Records with scene code

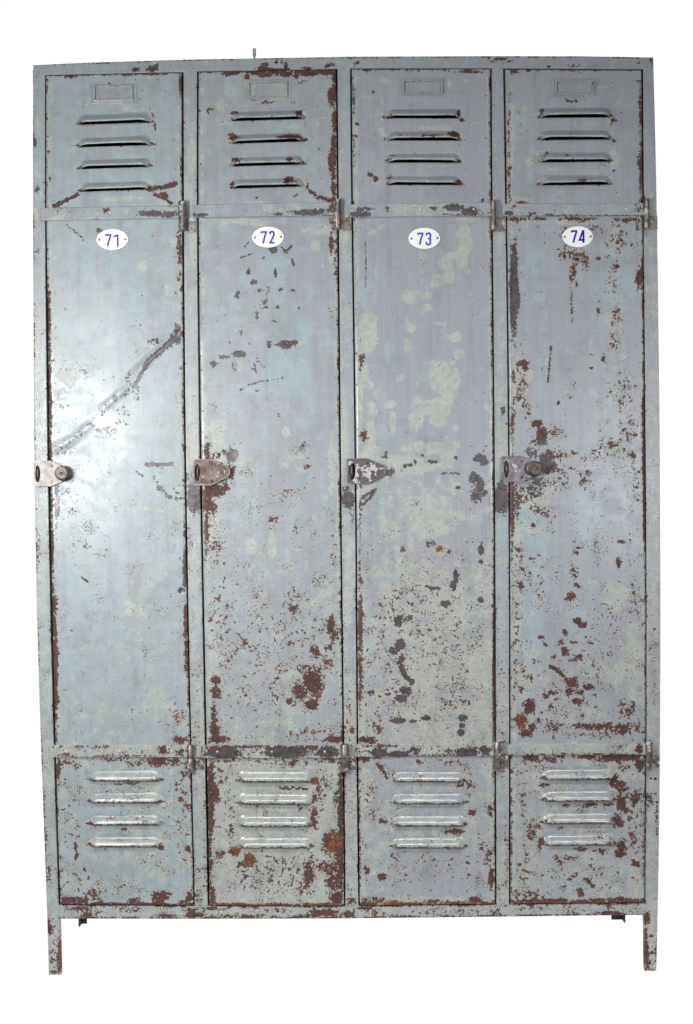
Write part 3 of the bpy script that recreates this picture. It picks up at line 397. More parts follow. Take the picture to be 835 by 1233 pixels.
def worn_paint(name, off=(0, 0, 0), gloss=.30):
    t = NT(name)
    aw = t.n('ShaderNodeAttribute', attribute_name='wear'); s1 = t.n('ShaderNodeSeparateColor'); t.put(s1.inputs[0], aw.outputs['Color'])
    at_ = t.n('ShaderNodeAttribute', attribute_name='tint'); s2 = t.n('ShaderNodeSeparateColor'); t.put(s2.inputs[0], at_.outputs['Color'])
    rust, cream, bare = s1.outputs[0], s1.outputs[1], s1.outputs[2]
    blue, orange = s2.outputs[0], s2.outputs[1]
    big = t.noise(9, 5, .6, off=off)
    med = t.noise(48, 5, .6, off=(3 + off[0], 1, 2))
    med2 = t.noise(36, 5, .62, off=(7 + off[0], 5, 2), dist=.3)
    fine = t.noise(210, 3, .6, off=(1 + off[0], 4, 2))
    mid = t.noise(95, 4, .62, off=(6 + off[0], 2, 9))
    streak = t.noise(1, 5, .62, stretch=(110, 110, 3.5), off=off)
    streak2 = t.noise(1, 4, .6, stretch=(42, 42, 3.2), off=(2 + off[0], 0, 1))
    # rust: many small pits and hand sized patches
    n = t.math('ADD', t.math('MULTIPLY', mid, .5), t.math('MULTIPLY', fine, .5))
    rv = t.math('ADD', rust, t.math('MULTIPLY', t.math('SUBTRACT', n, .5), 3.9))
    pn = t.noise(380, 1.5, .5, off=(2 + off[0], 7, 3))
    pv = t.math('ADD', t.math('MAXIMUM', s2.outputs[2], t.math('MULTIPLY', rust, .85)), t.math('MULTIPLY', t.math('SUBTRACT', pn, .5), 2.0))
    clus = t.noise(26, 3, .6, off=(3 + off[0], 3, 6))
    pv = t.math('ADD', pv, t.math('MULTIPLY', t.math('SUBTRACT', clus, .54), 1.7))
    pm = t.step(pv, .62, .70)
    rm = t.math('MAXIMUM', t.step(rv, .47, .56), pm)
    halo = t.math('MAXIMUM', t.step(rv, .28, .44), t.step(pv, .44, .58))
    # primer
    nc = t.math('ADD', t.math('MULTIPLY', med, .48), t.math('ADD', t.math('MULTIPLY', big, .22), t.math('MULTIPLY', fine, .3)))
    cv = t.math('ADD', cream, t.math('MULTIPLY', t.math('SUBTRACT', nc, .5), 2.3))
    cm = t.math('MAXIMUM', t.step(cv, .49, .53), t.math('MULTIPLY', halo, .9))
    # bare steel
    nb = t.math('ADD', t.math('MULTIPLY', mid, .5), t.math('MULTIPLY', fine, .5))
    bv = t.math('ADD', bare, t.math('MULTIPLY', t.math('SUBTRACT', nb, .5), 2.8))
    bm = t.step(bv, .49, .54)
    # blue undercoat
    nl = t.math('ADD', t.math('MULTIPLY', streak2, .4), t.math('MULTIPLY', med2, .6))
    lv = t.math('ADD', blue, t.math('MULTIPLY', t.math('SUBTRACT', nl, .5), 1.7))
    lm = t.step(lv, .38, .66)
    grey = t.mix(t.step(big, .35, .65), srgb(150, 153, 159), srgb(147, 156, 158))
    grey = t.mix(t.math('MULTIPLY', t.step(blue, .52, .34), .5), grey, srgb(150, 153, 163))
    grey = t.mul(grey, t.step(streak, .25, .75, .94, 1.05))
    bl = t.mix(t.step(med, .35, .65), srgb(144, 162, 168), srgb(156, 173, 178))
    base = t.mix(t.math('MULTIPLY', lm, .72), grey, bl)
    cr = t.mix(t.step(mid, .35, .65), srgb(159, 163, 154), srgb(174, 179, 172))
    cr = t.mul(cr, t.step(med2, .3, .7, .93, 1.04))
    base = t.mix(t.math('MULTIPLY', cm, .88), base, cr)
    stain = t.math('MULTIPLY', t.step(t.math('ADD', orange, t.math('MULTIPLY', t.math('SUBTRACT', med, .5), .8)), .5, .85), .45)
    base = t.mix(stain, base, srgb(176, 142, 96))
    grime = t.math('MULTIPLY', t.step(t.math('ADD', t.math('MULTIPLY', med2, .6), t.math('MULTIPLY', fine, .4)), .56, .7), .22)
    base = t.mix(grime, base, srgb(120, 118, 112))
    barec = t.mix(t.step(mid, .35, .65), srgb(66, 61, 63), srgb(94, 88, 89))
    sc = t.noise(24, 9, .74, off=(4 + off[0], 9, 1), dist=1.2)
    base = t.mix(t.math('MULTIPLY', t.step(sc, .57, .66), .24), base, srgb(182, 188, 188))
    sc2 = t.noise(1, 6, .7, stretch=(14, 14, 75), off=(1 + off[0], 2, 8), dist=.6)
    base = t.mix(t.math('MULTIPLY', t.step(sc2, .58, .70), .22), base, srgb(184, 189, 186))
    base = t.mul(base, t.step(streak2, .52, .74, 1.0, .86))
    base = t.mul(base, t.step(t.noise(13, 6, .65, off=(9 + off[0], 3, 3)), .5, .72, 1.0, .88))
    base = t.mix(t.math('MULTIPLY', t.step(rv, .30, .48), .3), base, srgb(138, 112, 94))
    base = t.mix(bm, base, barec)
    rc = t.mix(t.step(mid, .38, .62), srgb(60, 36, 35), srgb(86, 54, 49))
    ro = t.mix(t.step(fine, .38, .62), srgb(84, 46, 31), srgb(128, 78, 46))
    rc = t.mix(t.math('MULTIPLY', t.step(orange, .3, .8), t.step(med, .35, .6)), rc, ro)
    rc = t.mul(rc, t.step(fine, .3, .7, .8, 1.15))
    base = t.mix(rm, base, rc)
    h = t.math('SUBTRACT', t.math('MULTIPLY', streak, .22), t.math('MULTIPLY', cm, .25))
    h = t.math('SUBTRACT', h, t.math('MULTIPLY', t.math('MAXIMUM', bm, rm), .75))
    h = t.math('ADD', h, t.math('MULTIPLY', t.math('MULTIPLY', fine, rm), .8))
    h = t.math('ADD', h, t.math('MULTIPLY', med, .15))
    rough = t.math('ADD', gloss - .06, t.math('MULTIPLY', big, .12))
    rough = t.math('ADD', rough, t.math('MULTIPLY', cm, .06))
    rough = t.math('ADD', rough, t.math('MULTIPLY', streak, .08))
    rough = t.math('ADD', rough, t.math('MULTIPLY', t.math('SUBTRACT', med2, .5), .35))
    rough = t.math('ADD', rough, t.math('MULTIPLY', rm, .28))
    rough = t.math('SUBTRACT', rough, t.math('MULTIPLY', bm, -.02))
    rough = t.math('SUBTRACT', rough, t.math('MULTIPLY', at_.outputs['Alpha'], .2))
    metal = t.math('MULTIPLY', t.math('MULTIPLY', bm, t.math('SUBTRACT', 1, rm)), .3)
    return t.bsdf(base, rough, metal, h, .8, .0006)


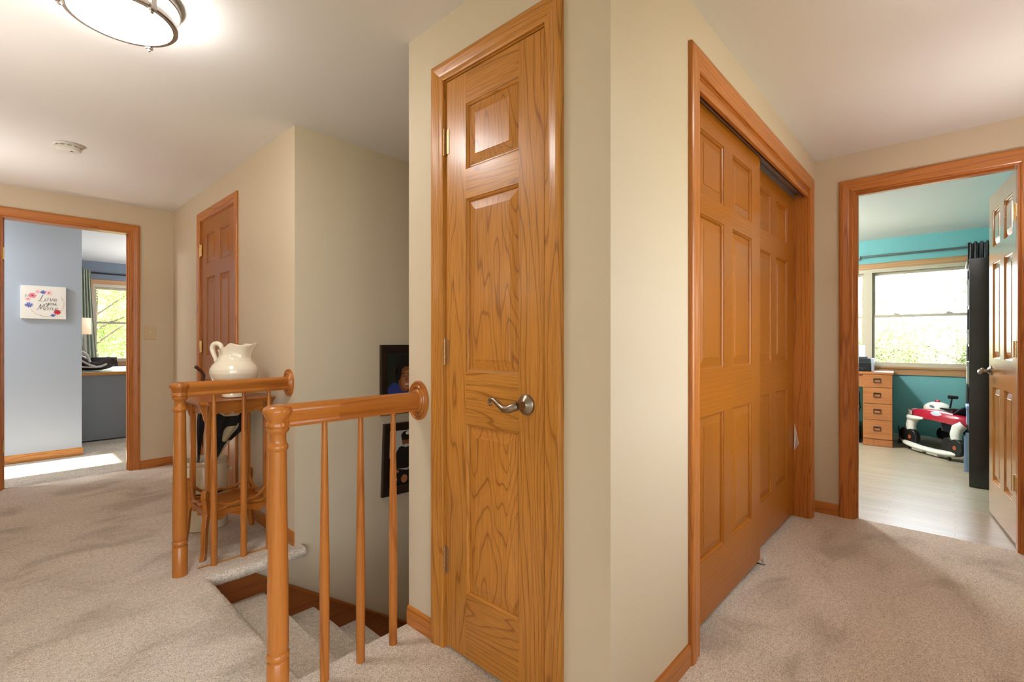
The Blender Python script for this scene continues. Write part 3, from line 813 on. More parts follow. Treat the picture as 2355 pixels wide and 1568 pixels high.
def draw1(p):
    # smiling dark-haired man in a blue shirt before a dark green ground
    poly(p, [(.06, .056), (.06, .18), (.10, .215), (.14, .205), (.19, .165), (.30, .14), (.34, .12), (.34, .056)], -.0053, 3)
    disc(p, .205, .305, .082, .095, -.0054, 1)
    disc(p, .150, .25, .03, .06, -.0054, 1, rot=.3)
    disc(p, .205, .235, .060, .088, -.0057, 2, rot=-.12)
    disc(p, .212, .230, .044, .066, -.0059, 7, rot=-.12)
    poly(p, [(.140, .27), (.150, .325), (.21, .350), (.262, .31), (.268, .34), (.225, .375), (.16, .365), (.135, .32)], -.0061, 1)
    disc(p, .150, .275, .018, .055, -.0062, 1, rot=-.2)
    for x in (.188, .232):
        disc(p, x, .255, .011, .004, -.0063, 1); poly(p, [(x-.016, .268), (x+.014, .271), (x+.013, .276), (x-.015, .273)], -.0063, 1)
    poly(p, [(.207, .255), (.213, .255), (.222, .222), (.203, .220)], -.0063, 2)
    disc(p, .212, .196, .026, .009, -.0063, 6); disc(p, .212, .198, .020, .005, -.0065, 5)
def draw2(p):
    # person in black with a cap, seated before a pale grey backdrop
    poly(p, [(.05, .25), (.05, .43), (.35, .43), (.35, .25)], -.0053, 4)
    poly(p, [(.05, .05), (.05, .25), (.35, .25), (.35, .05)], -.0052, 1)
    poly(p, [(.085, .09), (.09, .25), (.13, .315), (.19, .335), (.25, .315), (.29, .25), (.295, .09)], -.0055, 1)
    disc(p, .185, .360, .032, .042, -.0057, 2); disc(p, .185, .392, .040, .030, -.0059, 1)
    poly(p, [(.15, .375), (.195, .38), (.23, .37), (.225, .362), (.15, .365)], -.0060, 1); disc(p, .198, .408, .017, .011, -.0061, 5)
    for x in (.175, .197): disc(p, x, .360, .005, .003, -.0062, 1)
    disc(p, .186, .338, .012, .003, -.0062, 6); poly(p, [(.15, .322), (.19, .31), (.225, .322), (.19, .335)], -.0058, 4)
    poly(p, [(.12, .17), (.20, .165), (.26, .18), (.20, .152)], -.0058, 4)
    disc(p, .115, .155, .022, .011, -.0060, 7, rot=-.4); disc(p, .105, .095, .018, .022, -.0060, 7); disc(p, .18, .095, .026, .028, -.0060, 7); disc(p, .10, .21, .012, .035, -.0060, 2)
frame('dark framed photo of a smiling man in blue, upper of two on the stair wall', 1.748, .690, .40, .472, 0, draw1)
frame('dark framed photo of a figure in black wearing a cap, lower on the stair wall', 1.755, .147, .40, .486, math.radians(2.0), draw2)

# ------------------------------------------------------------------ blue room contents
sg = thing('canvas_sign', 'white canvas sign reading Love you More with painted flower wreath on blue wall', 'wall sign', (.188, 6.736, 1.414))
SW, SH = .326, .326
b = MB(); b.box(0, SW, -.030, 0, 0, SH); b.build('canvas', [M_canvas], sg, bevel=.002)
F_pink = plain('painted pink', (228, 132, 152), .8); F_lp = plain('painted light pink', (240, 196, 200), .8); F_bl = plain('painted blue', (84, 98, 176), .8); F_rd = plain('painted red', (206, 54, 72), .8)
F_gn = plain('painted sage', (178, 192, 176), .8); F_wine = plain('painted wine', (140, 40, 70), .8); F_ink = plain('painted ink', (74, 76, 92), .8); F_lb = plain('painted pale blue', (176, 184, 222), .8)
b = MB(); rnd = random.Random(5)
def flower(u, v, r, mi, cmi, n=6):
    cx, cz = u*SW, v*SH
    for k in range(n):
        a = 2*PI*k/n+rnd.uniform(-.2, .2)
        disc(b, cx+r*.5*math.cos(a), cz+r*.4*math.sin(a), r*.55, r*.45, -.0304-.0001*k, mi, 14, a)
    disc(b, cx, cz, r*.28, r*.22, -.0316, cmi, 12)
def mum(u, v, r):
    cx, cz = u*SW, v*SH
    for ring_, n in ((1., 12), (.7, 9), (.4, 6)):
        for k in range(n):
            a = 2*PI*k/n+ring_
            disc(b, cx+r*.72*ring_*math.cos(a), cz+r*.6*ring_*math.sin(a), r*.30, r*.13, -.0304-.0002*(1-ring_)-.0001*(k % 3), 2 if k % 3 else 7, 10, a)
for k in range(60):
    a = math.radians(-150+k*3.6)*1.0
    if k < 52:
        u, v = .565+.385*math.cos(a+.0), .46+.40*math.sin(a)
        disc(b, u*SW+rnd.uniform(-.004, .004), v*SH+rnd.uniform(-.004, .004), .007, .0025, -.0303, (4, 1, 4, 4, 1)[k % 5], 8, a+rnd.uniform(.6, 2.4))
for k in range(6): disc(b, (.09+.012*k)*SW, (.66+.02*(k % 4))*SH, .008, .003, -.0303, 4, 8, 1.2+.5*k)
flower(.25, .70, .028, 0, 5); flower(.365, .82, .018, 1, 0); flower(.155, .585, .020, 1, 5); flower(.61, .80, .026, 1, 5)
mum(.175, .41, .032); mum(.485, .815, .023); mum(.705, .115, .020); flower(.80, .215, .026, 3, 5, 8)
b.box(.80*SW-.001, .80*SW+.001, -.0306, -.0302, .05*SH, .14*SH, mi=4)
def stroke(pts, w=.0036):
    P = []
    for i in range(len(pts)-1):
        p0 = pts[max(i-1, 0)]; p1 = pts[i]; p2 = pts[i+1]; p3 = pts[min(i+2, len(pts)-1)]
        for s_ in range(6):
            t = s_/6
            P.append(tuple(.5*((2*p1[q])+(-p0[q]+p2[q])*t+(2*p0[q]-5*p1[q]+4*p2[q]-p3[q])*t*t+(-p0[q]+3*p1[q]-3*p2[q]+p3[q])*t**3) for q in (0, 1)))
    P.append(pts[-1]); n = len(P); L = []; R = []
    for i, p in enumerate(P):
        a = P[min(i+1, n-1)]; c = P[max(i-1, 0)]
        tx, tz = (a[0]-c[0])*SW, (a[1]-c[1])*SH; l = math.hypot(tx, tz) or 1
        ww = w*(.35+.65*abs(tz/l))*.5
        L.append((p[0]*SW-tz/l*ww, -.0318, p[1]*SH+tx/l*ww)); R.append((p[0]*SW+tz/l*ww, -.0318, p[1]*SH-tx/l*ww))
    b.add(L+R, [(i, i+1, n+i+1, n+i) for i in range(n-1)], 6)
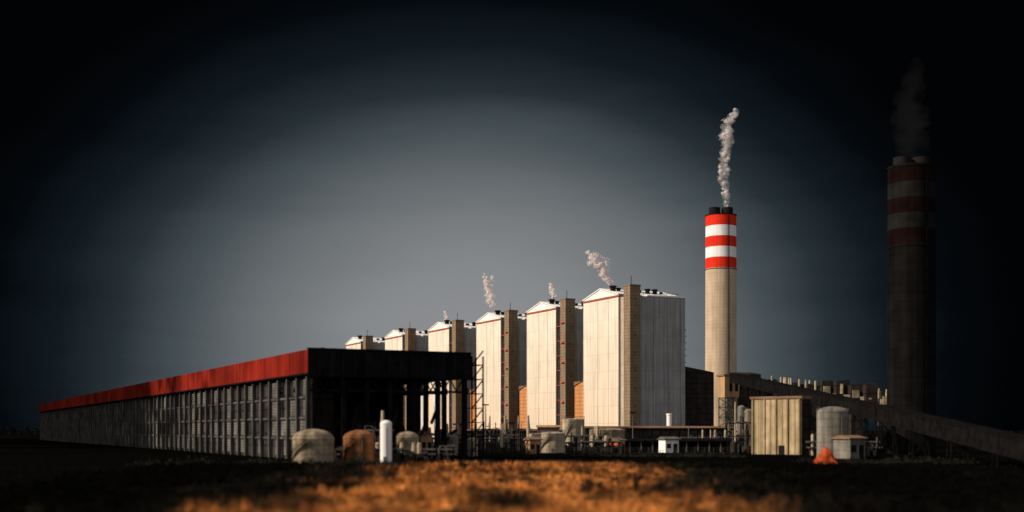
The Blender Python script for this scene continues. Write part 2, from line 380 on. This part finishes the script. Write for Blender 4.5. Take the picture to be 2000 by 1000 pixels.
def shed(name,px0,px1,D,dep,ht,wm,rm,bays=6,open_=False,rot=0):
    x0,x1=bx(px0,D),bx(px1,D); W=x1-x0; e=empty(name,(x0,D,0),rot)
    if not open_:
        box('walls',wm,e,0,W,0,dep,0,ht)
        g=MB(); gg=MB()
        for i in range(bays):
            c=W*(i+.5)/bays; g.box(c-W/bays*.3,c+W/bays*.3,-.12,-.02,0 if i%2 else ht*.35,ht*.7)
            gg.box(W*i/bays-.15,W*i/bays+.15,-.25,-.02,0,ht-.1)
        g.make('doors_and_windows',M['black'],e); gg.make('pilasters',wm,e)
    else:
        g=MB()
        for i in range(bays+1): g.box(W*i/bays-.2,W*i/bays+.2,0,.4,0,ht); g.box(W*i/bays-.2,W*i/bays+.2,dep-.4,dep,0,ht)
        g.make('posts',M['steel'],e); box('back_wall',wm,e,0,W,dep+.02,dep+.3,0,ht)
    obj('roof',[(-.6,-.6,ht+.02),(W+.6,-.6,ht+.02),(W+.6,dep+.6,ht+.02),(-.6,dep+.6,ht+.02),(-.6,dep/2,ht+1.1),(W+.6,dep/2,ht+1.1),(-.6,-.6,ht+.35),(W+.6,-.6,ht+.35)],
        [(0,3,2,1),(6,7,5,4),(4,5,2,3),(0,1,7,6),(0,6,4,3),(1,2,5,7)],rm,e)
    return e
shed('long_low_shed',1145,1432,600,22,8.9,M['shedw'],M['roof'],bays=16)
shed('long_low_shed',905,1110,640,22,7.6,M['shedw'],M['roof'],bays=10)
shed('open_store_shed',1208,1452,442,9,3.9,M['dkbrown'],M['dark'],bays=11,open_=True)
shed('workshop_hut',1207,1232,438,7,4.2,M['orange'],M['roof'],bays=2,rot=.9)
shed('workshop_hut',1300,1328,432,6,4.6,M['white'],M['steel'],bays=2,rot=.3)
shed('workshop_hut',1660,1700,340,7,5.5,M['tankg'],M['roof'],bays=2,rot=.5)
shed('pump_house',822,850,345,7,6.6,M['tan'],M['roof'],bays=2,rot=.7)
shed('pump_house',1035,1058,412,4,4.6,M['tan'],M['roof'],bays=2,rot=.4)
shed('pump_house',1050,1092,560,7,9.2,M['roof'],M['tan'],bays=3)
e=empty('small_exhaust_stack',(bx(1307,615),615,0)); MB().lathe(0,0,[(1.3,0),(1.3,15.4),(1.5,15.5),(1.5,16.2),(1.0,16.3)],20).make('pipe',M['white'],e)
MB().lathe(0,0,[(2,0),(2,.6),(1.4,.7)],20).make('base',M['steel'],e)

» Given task
From the listing above, collect each line in which the string "Python" appears.

» Exercise output
The Blender Python script for this scene continues. Write part 3, from line 813 on. More parts follow. Treat the picture as 2355 pixels wide and 1568 pixels high.
The Blender Python script for this scene continues. Write part 2, from line 380 on. This part finishes the script. Write for Blender 4.5. Take the picture to be 2000 by 1000 pixels.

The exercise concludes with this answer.